Tuesday, September 8, 2009

Movie Review: All About Steve

All About Steve ½ *
Directed By: Phil Traill.
Written By: Kim Barker.
Starring: Sandra Bullock (Mary Horowitz), Thomas Haden Church (Hartman), Bradley Cooper (Steve), Ken Jeong (Angus), DJ Qualls (Howard), Keith David (Corbitt), Howard Hesseman (Mr. Horowitz), Beth Grant (Mrs. Horowitz), Katy Mixon (Elizabeth), M.C. Gainey (Norm), Holmes Osborne (Soloman), Delaney Hamilton (Little Deaf Girl), Jason Jones (Vasquez).

All About Steve is a disturbing movie about a psychopathic stalker disguised as a romantic comedy. It stars the normally lovable Sandra Bullock playing a woman who is delusional in the extreme, and freakishly follows a man, Steve (Bradley Cooper) across the country after an abbreviated blind date; because she thinks they are destined to be together.
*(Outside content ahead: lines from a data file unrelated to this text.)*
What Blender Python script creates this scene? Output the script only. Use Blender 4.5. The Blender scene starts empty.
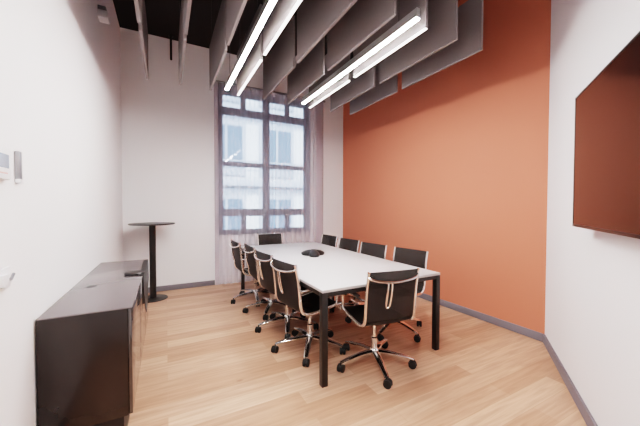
import bpy, bmesh, math, random
from mathutils import Vector, Matrix
random.seed(7)
PI = math.pi
scene = bpy.context.scene
COL = scene.collection

# ------------------------------------------------------------------ materials
def new_mat(name):
    m = bpy.data.materials.new(name); m.use_nodes = True
    nt = m.node_tree
    return m, nt, nt.nodes['Principled BSDF']

def simple(name, col, rough=.5, metal=0., spec=.5, bump=0., bscale=80., var=0., vscale=6., coat=0.):
    m, nt, b = new_mat(name)
    b.inputs['Base Color'].default_value = (*col, 1)
    b.inputs['Roughness'].default_value = rough
    b.inputs['Metallic'].default_value = metal
    b.inputs['Specular IOR Level'].default_value = spec
    if coat:
        b.inputs['Coat Weight'].default_value = coat
        b.inputs['Coat Roughness'].default_value = .06
    tc = nt.nodes.new('ShaderNodeTexCoord')
    if var:
        n = nt.nodes.new('ShaderNodeTexNoise'); n.inputs['Scale'].default_value = vscale
        n.inputs['Detail'].default_value = 4
        nt.links.new(tc.outputs['Object'], n.inputs['Vector'])
        mx = nt.nodes.new('ShaderNodeMix'); mx.data_type = 'RGBA'
        mx.inputs[6].default_value = (*[c*(1-var) for c in col], 1)
        mx.inputs[7].default_value = (*[min(1, c*(1+var)) for c in col], 1)
        nt.links.new(n.outputs['Fac'], mx.inputs[0])
        nt.links.new(mx.outputs[2], b.inputs['Base Color'])
    if bump:
        n2 = nt.nodes.new('ShaderNodeTexNoise'); n2.inputs['Scale'].default_value = bscale
        nt.links.new(tc.outputs['Object'], n2.inputs['Vector'])
        bp = nt.nodes.new('ShaderNodeBump'); bp.inputs['Strength'].default_value = bump
        bp.inputs['Distance'].default_value = .002
        nt.links.new(n2.outputs['Fac'], bp.inputs['Height'])
        nt.links.new(bp.outputs['Normal'], b.inputs['Normal'])
    return m

def emit(name, col, s):
    m = bpy.data.materials.new(name); m.use_nodes = True
    nt = m.node_tree; nt.nodes.clear()
    e = nt.nodes.new('ShaderNodeEmission'); o = nt.nodes.new('ShaderNodeOutputMaterial')
    e.inputs[0].default_value = (*col, 1); e.inputs[1].default_value = s
    nt.links.new(e.outputs[0], o.inputs[0])
    return m

def wood_floor():
    m, nt, b = new_mat('oak_planks')
    N = nt.nodes.new; L = nt.links.new
    tc = N('ShaderNodeTexCoord')
    br = N('ShaderNodeTexBrick')
    br.offset = .37; br.offset_frequency = 2; br.squash = 1
    br.inputs['Scale'].default_value = 1
    br.inputs['Brick Width'].default_value = 1.35
    br.inputs['Row Height'].default_value = .15
    br.inputs['Mortar Size'].default_value = .0014
    br.inputs['Mortar Smooth'].default_value = .2
    br.inputs['Color1'].default_value = (0, 0, 0, 1)
    br.inputs['Color2'].default_value = (1, 1, 1, 1)
    br.inputs['Mortar'].default_value = (.5, .5, .5, 1)
    L(tc.outputs['Object'], br.inputs['Vector'])
    ramp = N('ShaderNodeValToRGB')
    ramp.color_ramp.elements[0].color = (.46, .25, .160, 1)
    ramp.color_ramp.elements[1].color = (.66, .415, .292, 1)
    e = ramp.color_ramp.elements.new(.5); e.color = (.57, .34, .234, 1)
    L(br.outputs['Color'], ramp.inputs[0])
    # grain
    mp = N('ShaderNodeMapping'); mp.inputs['Scale'].default_value = (1.2, 16, 1)
    L(tc.outputs['Object'], mp.inputs['Vector'])
    n = N('ShaderNodeTexNoise'); n.inputs['Scale'].default_value = 2.2; n.inputs['Detail'].default_value = 7
    n.inputs['Distortion'].default_value = .6
    L(mp.outputs[0], n.inputs['Vector'])
    gr = N('ShaderNodeValToRGB')
    gr.color_ramp.elements[0].position = .32; gr.color_ramp.elements[0].color = (.74, .70, .66, 1)
    gr.color_ramp.elements[1].position = .66; gr.color_ramp.elements[1].color = (1.08, 1.08, 1.08, 1)
    L(n.outputs['Fac'], gr.inputs[0])
    mul = N('ShaderNodeMix'); mul.data_type = 'RGBA'; mul.blend_type = 'MULTIPLY'; mul.inputs[0].default_value = .8
    L(ramp.outputs[0], mul.inputs[6]); L(gr.outputs[0], mul.inputs[7])
    # a few knots
    vo = N('ShaderNodeTexVoronoi'); vo.inputs['Scale'].default_value = 1.5
    mp2 = N('ShaderNodeMapping'); mp2.inputs['Scale'].default_value = (1, 1.7, 1)
    L(tc.outputs['Object'], mp2.inputs['Vector']); L(mp2.outputs[0], vo.inputs['Vector'])
    kr = N('ShaderNodeValToRGB')
    kr.color_ramp.elements[0].position = .015; kr.color_ramp.elements[0].color = (.5, .38, .3, 1)
    kr.color_ramp.elements[1].position = .06; kr.color_ramp.elements[1].color = (1, 1, 1, 1)
    L(vo.outputs['Distance'], kr.inputs[0])
    mul2 = N('ShaderNodeMix'); mul2.data_type = 'RGBA'; mul2.blend_type = 'MULTIPLY'; mul2.inputs[0].default_value = .8
    L(mul.outputs[2], mul2.inputs[6]); L(kr.outputs[0], mul2.inputs[7])
    # seams
    dk = N('ShaderNodeMix'); dk.data_type = 'RGBA'; dk.inputs[7].default_value = (.36, .2, .11, 1)
    ml = N('ShaderNodeMath'); ml.operation = 'MULTIPLY'; ml.inputs[1].default_value = .45
    L(br.outputs['Fac'], ml.inputs[0]); L(ml.outputs[0], dk.inputs[0]); L(mul2.outputs[2], dk.inputs[6])
    L(dk.outputs[2], b.inputs['Base Color'])
    b.inputs['Roughness'].default_value = .42
    b.inputs['Specular IOR Level'].default_value = .45
    bp = N('ShaderNodeBump'); bp.inputs['Strength'].default_value = .12; bp.inputs['Distance'].default_value = .002
    L(n.outputs['Fac'], bp.inputs['Height']); L(bp.outputs['Normal'], b.inputs['Normal'])
    return m

def mesh_fabric(name, col, opacity):
    m = bpy.data.materials.new(name); m.use_nodes = True
    nt = m.node_tree; b = nt.nodes['Principled BSDF']; out = nt.nodes['Material Output']
    b.inputs['Base Color'].default_value = (*col, 1); b.inputs['Roughness'].default_value = .6
    b.inputs['Specular IOR Level'].default_value = .35
    t = nt.nodes.new('ShaderNodeBsdfTransparent'); mx = nt.nodes.new('ShaderNodeMixShader')
    mx.inputs[0].default_value = opacity
    nt.links.new(t.outputs[0], mx.inputs[1]); nt.links.new(b.outputs[0], mx.inputs[2])
    nt.links.new(mx.outputs[0], out.inputs[0])
    return m

def sheer(name):
    m = bpy.data.materials.new(name); m.use_nodes = True
    nt = m.node_tree; nt.nodes.clear(); N = nt.nodes.new; L = nt.links.new
    out = N('ShaderNodeOutputMaterial')
    d = N('ShaderNodeBsdfDiffuse'); d.inputs[0].default_value = (.76, .71, .76, 1)
    tl = N('ShaderNodeBsdfTranslucent'); tl.inputs[0].default_value = (.80, .75, .80, 1)
    a = N('ShaderNodeMixShader'); a.inputs[0].default_value = .5
    L(d.outputs[0], a.inputs[1]); L(tl.outputs[0], a.inputs[2])
    t = N('ShaderNodeBsdfTransparent'); t.inputs[0].default_value = (.97, .96, .98, 1)
    mx = N('ShaderNodeMixShader')
    # threads seen at a slant cover more
    lw = N('ShaderNodeLayerWeight'); lw.inputs['Blend'].default_value = .35
    mr = N('ShaderNodeMapRange'); mr.inputs['To Min'].default_value = .30; mr.inputs['To Max'].default_value = .50
    L(lw.outputs['Facing'], mr.inputs['Value']); L(mr.outputs[0], mx.inputs[0])
    L(t.outputs[0], mx.inputs[1]); L(a.outputs[0], mx.inputs[2]); L(mx.outputs[0], out.inputs[0])
    return m

def window_glass():
    m = bpy.data.materials.new('window_glass'); m.use_nodes = True
    nt = m.node_tree; nt.nodes.clear(); N = nt.nodes.new; L = nt.links.new
    out = N('ShaderNodeOutputMaterial'); t = N('ShaderNodeBsdfTransparent'); g = N('ShaderNodeBsdfGlossy')
    t.inputs[0].default_value = (.93, .97, 1, 1); g.inputs['Roughness'].default_value = .02
    f = N('ShaderNodeFresnel'); f.inputs[0].default_value = 1.45
    mx = N('ShaderNodeMixShader'); L(f.outputs[0], mx.inputs[0]); L(t.outputs[0], mx.inputs[1]); L(g.outputs[0], mx.inputs[2])
    L(mx.outputs[0], out.inputs[0]); return m

M = dict(
    white_wall=simple('white_paint', (.84, .835, .85), .75, spec=.2, bump=.06, bscale=240),
    orange=simple('orange_paint', (.58, .20, .127), .7, spec=.25, bump=.06, bscale=240),
    ceiling=simple('black_ceiling_paint', (.035, .031, .030), .9, spec=.1, bump=.1),
    floor=wood_floor(),
    base=simple('grey_skirting', (.20, .185, .21), .5, spec=.3),
    felt=simple('grey_felt', (.25, .222, .222), 1, spec=0, var=.05, vscale=60),
    wire=simple('black_wire', (.01, .01, .01), .5),
    alu=simple('aluminium_profile', (.55, .54, .54), .35, metal=.9),
    led=emit('led_diffuser', (1, .955, .93), 135),
    edge=emit('led_edge', (1, .955, .93), 3),
    frame=simple('window_frame_grey', (.17, .17, .22), .5),
    glass=window_glass(),
    curtain=sheer('sheer_voile'),
    chrome=simple('polished_aluminium', (.86, .84, .82), .14, metal=1.),
    mesh=mesh_fabric('black_mesh', (.026, .023, .022), .84),
    plastic=simple('black_plastic', (.014, .013, .013), .4),
    tyre=simple('black_nylon', (.012, .012, .012), .5),
    tabletop=simple('white_laminate', (.56, .54, .55), .35, spec=.45, bump=.03, bscale=300),
    tframe=simple('black_steel', (.016, .014, .013), .38),
    cab=simple('dark_brown_lacquer', (.020, .015, .013), .2, spec=.5, var=.12, vscale=9),
    door=simple('dark_gloss_door', (.03, .022, .018), .12, spec=1.0, coat=.8),
    cabtop=simple('dark_grey_gloss_top', (.15, .128, .132), .2, spec=.8),
    screen=simple('glossy_screen', (.010, .008, .008), .045, spec=.6),
    bezel=simple('black_bezel', (.012, .011, .011), .3),
    plast_white=simple('white_plastic', (.82, .82, .84), .4),
    lcd=simple('grey_blue_lcd', (.33, .40, .50), .2),
    red=simple('pale_red', (.85, .45, .42), .5),
    steel=simple('brushed_steel', (.35, .35, .36), .35, metal=.8),
    facade=simple('pale_render', (.78, .80, .82), .9, var=.05, vscale=2),
    facade_band=simple('grey_ledges', (.46, .49, .54), .9),
    fglass=simple('facade_glass', (.14, .20, .27), .3),
    frailing=simple('railing_grey', (.42, .45, .48), .9),  # even grey paint of the railings on the building opposite
    asphalt=simple('street_asphalt', (.3, .3, .31), .9, var=.2, vscale=4),
)

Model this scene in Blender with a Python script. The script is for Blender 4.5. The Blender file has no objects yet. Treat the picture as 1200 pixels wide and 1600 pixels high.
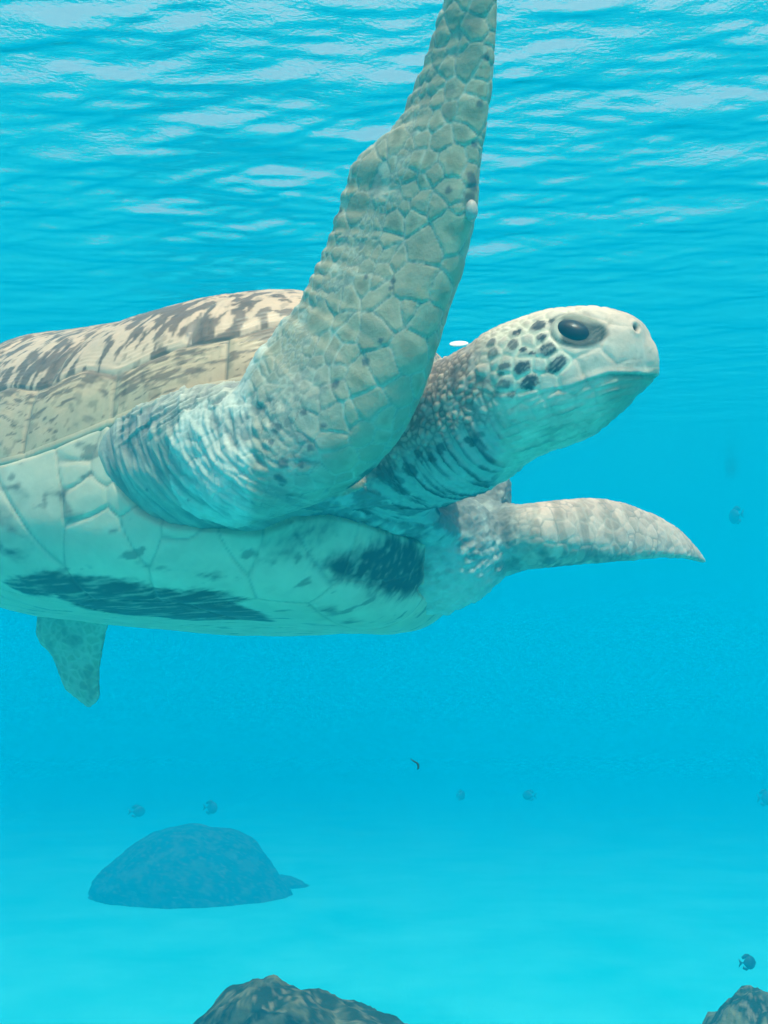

Even after he makes it clear to her that he has no interest in her, she just keeps on coming back - again and again and again. This is the type of woman that they invented restraining orders for.

Bullock is Mary Horowitz, who makes her living - such as it is - creating one crossword puzzle a week for the San Antonio Herald. She is getting older, and is single, and has no prospects. We know why this is - because Mary is the most annoying person in the history of the world. She talks non-stop, using big words no else understands, and spouting off a lot of trivial knowledge no one cares about. At one point she is thrown off of a bus because she will not shut up.

Her parents set her up with Steve, who is the son of a friend of theirs. Rather than actually go out on a date, Mary jumps Steve as soon as they get back to his van, and while at first he is into it, soon Mary is rambling incoherently again, and he starts to wonder about her. When he is called away on business - he is a camera man who CCN, a cable news network, before they can really get going, he is relieved. After telling her that “it would great if you were on the road with us”, he leaves, and hopes never to see her again. No such luck, as Mary finds out where Steve is heading, and heads out there as well. For reasons known only to him, Hartman (Thomas Haden Church) the reporter Steve is partnered with, tells Mary that Steve is really in love with her, so no matter what he says, she needs to be persistent. He keeps telling her where they are heading next, and so Mary makes her way from Arizona where a hostage situation is, to Oklahoma, where the reporters are covering the legal battle over a three little baby, to Texas where Hurricane is hitting to Colorado, where a group of deaf children have fallen down an old mine shaft. In each location, Steve tells Mary he wants nothing to do with her, Hartman tells her that he really loves her, and Mary just keeps acting like crazy Mary. No one other than Steven seems to think there is much wrong with Mary. She’s cute, she funny, she’s smart, but Steve wants nothing to do with her, because he, like the audience knows, that Mary is a delusional psycho.

I suppose that if done properly, this may actually make a decent romantic comedy. Sleepless in Seattle, after all, is also about stalker, and people seem to love that one for some unknown reason. But the movie is incompetent on every level. The screenplay by Kim Barker could just be the worst of the year. It is full of one dimensional characters, sloppy storytelling, and dialogue that is supposed to be funny, but falls completely flat. The direction by Phil Traill is no better. He seems to have no flair for his chosen profession. The shots in the film are awkwardly framed, and the editing is jarringly bad. Most direct to DVD movies have better production values than this one does.

Watching the film, I kept wondering what everyone involved in this movie was thinking. Bullock is never going to win an Oscar, but in romcom mode, she is usual cute and funny. Here, she’s just creepy. I kept wondering where the filmmakers were going in this movie, because it is clear from the opening scenes of the film that Mary is mentally not all there, and should probably be institutionalized for her own, not to mention society’s, safety. But the message of this film seems to be that Mary simply needs to be comfortable with herself, and that she does not need to change. But I disagree - she really does need to change. Her supporting cast isn’t much better, Bradley Cooper is good looking sure, but with the exception of The Hangover, I have never really been impressed with him. Thomas Haden Church, so great in Sideways five years ago, here is playing a vacant empty newscaster, and while he does as best he can with the role, his motivations are never made clear. He has a few decent zingers, but really, he is as bad as the best of them. The rest of the cast is equally bad, although I must admit I spent much of the movie mesmerized by Katy Mixon, who plays Mary’s new found best friends, breasts. They are so big; I kept expecting her to suffocate herself with them.

All About Steve is one of the most annoying films of the year; No one involved in this film seemed to thinking clearly when they made this film. It is a legitimate contender for the year’s worst film.